Scorch had a t-ball game tonight.  The game itself went fine and Scorch had a great time playing and hanging with his friends.  After the game ,we celebrated one of the coaches birthdays with cake and took our time leaving the field.  Scorch wanted to play more ball, so I pitched to him for a while and, like most times, one of the other little boys wanted to play too.  So, after Scorch had a few hits, it was this little boy’s turn.  We are good friends with this little boy’s family and we see them socially at least once a week.  Scorch and this kid have a good relationship- but it’s always been very competitive.

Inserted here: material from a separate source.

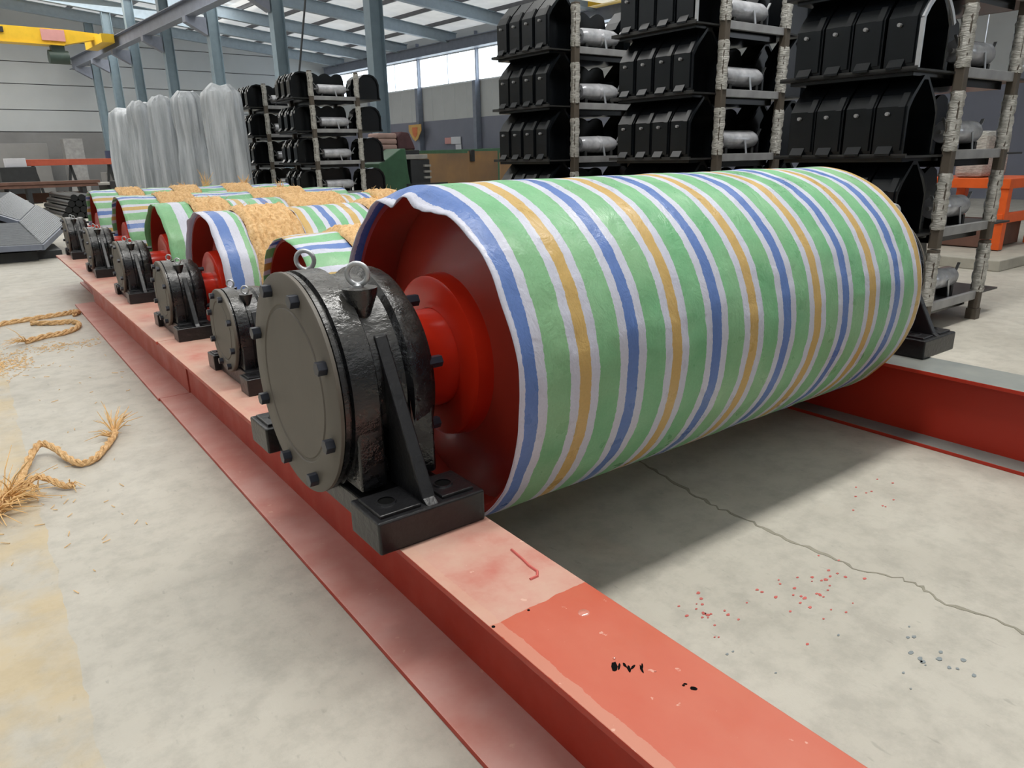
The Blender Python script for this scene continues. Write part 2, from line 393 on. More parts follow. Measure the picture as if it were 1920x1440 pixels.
# walls
WR = empty('wall_right', kind='structure'); WR.matrix_world = HM
MB().box(20, 20.15, -10, 37.3, 0, 2.75).obj('dado_wall', 'wains', WR)
WCOL = [-8.6, -4.4, -.2, 4.0, 8.2, 12.4, 16.6, 20.8, 25.0, 29.2, 33.4, 37.3]
for i in range(len(WCOL) - 1):
    y0, y1 = WCOL[i], WCOL[i + 1]
    n = 5
    for q in range(n):
        a_, b_ = y0 + (y1 - y0) * q / n, y0 + (y1 - y0) * (q + 1) / n
        if y0 > 7.9: MB().box(20, 20.08, a_ + .01, b_ - .01, 2.75, 4.16).obj('cladding_panel', 'cladw', WR)
        else: MB().box(20, 20.08, a_ + .01, b_ - .01, 2.75, 6.1).obj('cladding_panel', 'cladw', WR)
    if y0 > 7.9:
        MB().box(20, 20.08, y0, y1, 5.38, 6.25).obj('cladding_panel', 'cladw', WR)
        wn = empty('window_%d' % (i - 3), kind='structure'); wn.matrix_world = HM
        fr = MB()
        fr.box(19.98, 20.06, y0, y1, 4.14, 4.20).box(19.98, 20.06, y0, y1, 5.33, 5.40).box(19.98, 20.06, y0, y0 + .05, 4.14, 5.4).box(19.98, 20.06, y1 - .05, y1, 4.14, 5.4)
        fr.obj('window_frame', 'white', wn)
        MB().box(20.01, 20.02, y0 + .05, (y0 + y1) / 2 - .02, 4.2, 5.33).obj('pane', 'glass', wn)
        MB().box(20.01, 20.02, (y0 + y1) / 2 + .02, y1 - .05, 4.2, 5.33).obj('pane', 'glass', wn)
        MB().box(19.99, 20.05, (y0 + y1) / 2 - .02, (y0 + y1) / 2 + .02, 4.2, 5.33).obj('mullion', 'white', wn)
MB().box(19.45, 19.62, -10, 37.2, 5.36, 5.72).box(19.35, 19.72, -10, 37.2, 5.72, 5.75).box(19.35, 19.72, -10, 37.2, 5.33, 5.36).obj('runway_beam', 'bluedark', WR, bevel=0)
for y in WCOL[:-1]:
    c_ = MB().box(19.72, 19.98, y - .1, y + .1, 0, 4.16).box(19.85, 19.98, y - .03, y + .03, 4.16, 6.0); c_.obj('wall_column', 'bluedark', WR)  # narrow above the sill: wash-out by window glare put into the shape
WF = empty('wall_far', kind='structure'); WF.matrix_world = HM
MB().box(-14, 20.1, 37.3, 37.45, 0, 2.52).obj('dado_wall', 'wainsf', WF)
cz = [2.54, 3.4, 4.4, 5.25, 6.1, 7.0]
for i in range(5):
    MB().box(-14, 20.1, 37.3, 37.4, cz[i] + .012, cz[i + 1] - .02).obj('cladding_panel', 'cladf', WF)
MB().prism([(-14, 6.98), (20.1, 6.98), (20.1, 7.0), (-3, 8.13), (-14, 7.0)], 37.3, 37.4, 'xz').obj('gable_panel', 'cladf', WF)
MB().box(-14, 20.1, 37.38, 37.42, 2.5, 7.0).obj('backing_sheet', 'purlin', WF)
WL = empty('wall_left', kind='structure'); WL.matrix_world = HM
MB().box(-14.15, -14, -10, 37.4, 0, 2.52).obj('dado_wall', 'wainsf', WL)
MB().box(-14.1, -14, -10, 37.4, 2.52, 7.1).obj('cladding_panel', 'cladf', WL)
WB = empty('wall_back', kind='structure'); WB.matrix_world = HM
MB().prism([(-14, 0), (20, 0), (20, 6.1), (-3, 8.1), (-14, 7.1)], -10.1, -10, 'xz').obj('cladding_panel', 'cladf', WB)
# roof: sheets between purlins
CE = empty('ceiling', kind='structure'); CE.matrix_world = HM
xs = [20.2 - 1.55 * i for i in range(23)]
for i in range(22):
    xa, xb = xs[i], xs[i + 1]
    for (ya, yb) in ((-10, 9.2), (9.2, 22.3), (22.3, 37.4)):
        vs = [(xa, ya, RZ(xa) + .14), (xa, yb, RZ(xa) + .14), (xb, yb, RZ(xb) + .14), (xb, ya, RZ(xb) + .14)]
        m_ = MB(); m_.add(vs, [(0, 1, 2, 3)]); m_.obj('roof_sheet', 'roof', CE)
for i, xa in enumerate(xs[:22]):
    MB().box(xa - .035, xa + .035, -10, 37.3, RZ(xa), RZ(xa) + .135).obj('purlin', 'purlin', CE)
RC = [-7.6, -3.4, .8, 5.0, 9.3, 13.7, 18.1, 22.3, 26.3, 30.0, 33.0, 35.8]
for y in RC:
    m_ = MB()
    for (xa, xb) in ((19.9, -3), (-3, -13.9)):
        za, zb = RZ(xa), RZ(xb)
        for (o1, o2, hw) in ((-.02, 0, .1), (-.4, -.02, .006), (-.42, -.4, .1)):
            vs = []
            for yy in (y - hw, y + hw):
                vs += [(xa, yy, za + o1), (xb, yy, zb + o1), (xb, yy, zb + o2), (xa, yy, za + o2)]
            m_.add(vs, [(0, 1, 2, 3), (4, 7, 6, 5), (0, 4, 5, 1), (1, 5, 6, 2), (2, 6, 7, 3), (3, 7, 4, 0)])
    m_.obj('rafter', 'rafter', CE)
# no skylight panels are modelled above the key and fill lamps
# inner row of columns and the crane runway
for i, y in enumerate(RC):
    if y < 13: continue
    m_ = MB(); x = 8.35
    m_.box(x - .15, x - .135, y - .12, y + .12, 0, RZ(x) - .42).box(x + .135, x + .15, y - .12, y + .12, 0, RZ(x) - .42).box(x - .14, x + .14, y - .005, y + .005, 0, RZ(x) - .42)
    o = empty('column', kind='structure'); o.matrix_world = HM
    m_.obj('column_shaft', 'steelblue', o)
    MB().prism([(x - .19, 4.55), (x - .19, 5.0), (x - .75, 5.0), (x - .75, 4.85)], y - .12, y + .12, 'xz').obj('bracket', 'bluedark', o)
    MB().box(x - .3, x + .3, y - .25, y + .25, 0, .03).obj('base_plate', 'bluedark', o)
rb = empty('crane_runway', kind='structure'); rb.matrix_world = HM
MB().box(7.75, 7.77, -9, 37, 5.02, 5.38).box(7.62, 7.9, -9, 37, 5.0, 5.02).box(7.62, 7.9, -9, 37, 5.38, 5.40).obj('girder', 'bluedark', rb)
MB().box(7.73, 7.79, -9, 37, 5.40, 5.45).obj('rail', 'post', rb)

def girder_crane(x0, x1, y, z0, z1, label, taper):
    t = empty('bridge_crane', label=label, cat='crane'); t.matrix_world = HM
    pl = [(x0, z0), (x1 - taper, z0), (x1, z0 + (z1 - z0) * .55), (x1, z1 - .05), (x1 - taper * .8, z1), (x0, z1)]
    MB().prism(pl, y - .22, y + .22, 'xz').obj('girder', 'yellow', t)
    MB().box(x0, x1 - taper, y - .28, y + .28, z0 - .03, z0).obj('bottom_flange', 'yellow', t)
    MB().box(x1 - .15, x1 + .25, y - 1.2, y + 1.2, z0 + .05, z0 + .32).obj('end_carriage', 'yellow', t)
    return t
cr = girder_crane(-13, 7.35, 30.6, 5.1, 5.58, 'yellow bridge crane girder high across the far end of the hall', 1.1)
MB().box(5.6, 6.3, 30.33, 30.37, 5.2, 5.55).obj('red_patch', 'signr', cr)
MB().box(4.25, 4.55, 30.33, 30.37, 5.36, 5.52).obj('black_mark', 'dark', cr)
m_ = MB(); m_.lathe([(-.3, .22), (.3, .22)], 6.05, 30.6, 4.72, 'x', 16).box(5.85, 6.25, 30.45, 30.75, 4.85, 5.1); m_.obj('hoist', 'greend', cr, smooth=True)
girder_crane(8.9, 18.75, 16.4, 5.6, 6.15, 'yellow crane girder over the black racks near the window wall', .5)

# ================================================================== STEEL BEAMS (rails)
def ibeam(name, x0, x1, y0, y1, h, mat, label, bx0=None, bx1=None, tf=.016, tw=.012, xw=None):
    t = empty(name, (0, 0, 0), label=label, cat='steel beam')
    bx0 = x0 if bx0 is None else bx0; bx1 = x1 if bx1 is None else bx1; xw = (x0 + x1) / 2 if xw is None else xw
    MB().box(x0, x1, y0, y1, h - tf, h).obj('top_flange', mat, t, bevel=.002)
    MB().box(xw - tw / 2, xw + tw / 2, y0, y1, tf, h - tf).obj('web', mat, t)
    MB().box(bx0, bx1, y0, y1, 0, tf).obj('bottom_flange', mat, t, bevel=.002)
    return t
H = .317
b1 = ibeam('steel_beam', .667, .919, -1.6, 4.0, H, 'rail', 'long red painted steel beam carrying the biggest drum, running toward the camera', .632, .954)
b2 = ibeam('steel_beam', .660, .912, 4.004, 7.4, H, 'rail', 'far length of red dusty steel beam under the small far bearings', .625, .947)
MB().box(.660, .912, 7.4, 8.75, H - .016, H).obj('flange_end', 'rail', b2, bevel=.002)
b4 = ibeam('steel_beam', .83, .91, 7.45, 8.8, H - .017, 'rail', 'short red beam end under the farthest bearing housing')
b3 = ibeam('steel_beam', 3.042, 3.275, -1.6, 9.4, H, 'rail2', 'grey-topped dark red steel beam under the right end of the drums', 3.02, 3.30, xw=3.135)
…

So, this little boy gets up to bat and Scorch says he’s going to be the catcher only he says it rather softly and is standing off to the side- not at all in the normal catcher’s position.  The little boy missed my first pitch and the ball falls by his feet so he picks it up and throws it back to me.  Scorch doesn’t say anything.  Again, I pitch and the little boy misses and he throws it back to me. This time Scorch speaks up and says he wants to be the catcher so to let him get the ball.  The third time the little boy fouls the ball and lands at his feet, so he scoops it right up and throw it back to me.

Scorch lost his ever loving mind.  He starts crying, which is the normal Scorch reaction.  I try to calm him down by telling him that the little boy was just trying to help, it’s not a big deal, he can get the next ball.  That doesn’t work because next Scorch started yelling at the little boy telling his that he was the catcher, the little boys shouldn’t have caught the ball and on and on.  I quickly put the kabosh on the yelling, and tell Scorch to apologize right now because we do not yell at our friends.  Scorch yells out an apology (not at all sincere) and then starts yelling about how this little boy owes him an apology too.

At this point, I don’t know what to do, so we just simple say goodbye and dragging our crying screaming child with us. On the drive home, Scorch keeps it up- telling me over and over how this little boy owed him an apology for not letting him pick up the ball.  I tell Scorch that’s not the way it works, the little boy didn’t do anything wrong, that Scorch shouldn’t yell at his friends- but I could tell I didn’t make a dent in his little head.

So what do you do in that situation? Is there is a different way to deal with it as it was unfolding? Do we have Scorch call this little boy tomorrow and apologize sincerely (I say yes, the Hubs says no as Scorch already did apologize at the field)?  How in the world do you handle a situation when your kid gets so mad at a friend that he just can’t be reasoned with keeping in mind that Scorch has just turned 5?